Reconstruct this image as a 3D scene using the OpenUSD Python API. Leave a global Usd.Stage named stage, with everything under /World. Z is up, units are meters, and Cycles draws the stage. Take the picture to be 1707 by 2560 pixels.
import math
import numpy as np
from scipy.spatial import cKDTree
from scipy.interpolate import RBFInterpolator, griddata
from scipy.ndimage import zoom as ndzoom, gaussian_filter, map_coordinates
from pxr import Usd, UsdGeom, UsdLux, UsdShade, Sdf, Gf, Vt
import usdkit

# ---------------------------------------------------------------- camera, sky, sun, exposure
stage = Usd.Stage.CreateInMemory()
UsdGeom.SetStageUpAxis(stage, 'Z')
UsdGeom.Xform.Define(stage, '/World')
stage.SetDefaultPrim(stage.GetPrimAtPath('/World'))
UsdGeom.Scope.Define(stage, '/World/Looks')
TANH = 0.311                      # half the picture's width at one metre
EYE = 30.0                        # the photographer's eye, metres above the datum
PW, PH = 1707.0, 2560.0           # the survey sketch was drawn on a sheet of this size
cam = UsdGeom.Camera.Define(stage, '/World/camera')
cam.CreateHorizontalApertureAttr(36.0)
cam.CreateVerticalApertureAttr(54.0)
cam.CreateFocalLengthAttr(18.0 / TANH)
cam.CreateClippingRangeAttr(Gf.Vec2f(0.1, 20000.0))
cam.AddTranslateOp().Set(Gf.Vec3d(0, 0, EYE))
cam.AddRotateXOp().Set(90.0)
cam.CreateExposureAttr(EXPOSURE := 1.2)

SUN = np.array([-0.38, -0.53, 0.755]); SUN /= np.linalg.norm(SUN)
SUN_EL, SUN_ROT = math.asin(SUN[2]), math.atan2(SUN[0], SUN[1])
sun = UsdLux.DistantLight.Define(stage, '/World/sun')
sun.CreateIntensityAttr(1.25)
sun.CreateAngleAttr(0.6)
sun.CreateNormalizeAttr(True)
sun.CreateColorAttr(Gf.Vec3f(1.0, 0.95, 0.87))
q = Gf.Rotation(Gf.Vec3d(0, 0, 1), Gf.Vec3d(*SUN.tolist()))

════

* **Aim of the task**:
Reproduce verbatim only this range: the first line of the material through the line that contains "import usdkit", inclusive.

* **Full solution**:
Reconstruct this image as a 3D scene using the OpenUSD Python API. Leave a global Usd.Stage named stage, with everything under /World. Z is up, units are meters, and Cycles draws the stage. Take the picture to be 1707 by 2560 pixels.
import math
import numpy as np
from scipy.spatial import cKDTree
from scipy.interpolate import RBFInterpolator, griddata
from scipy.ndimage import zoom as ndzoom, gaussian_filter, map_coordinates
from pxr import Usd, UsdGeom, UsdLux, UsdShade, Sdf, Gf, Vt
import usdkit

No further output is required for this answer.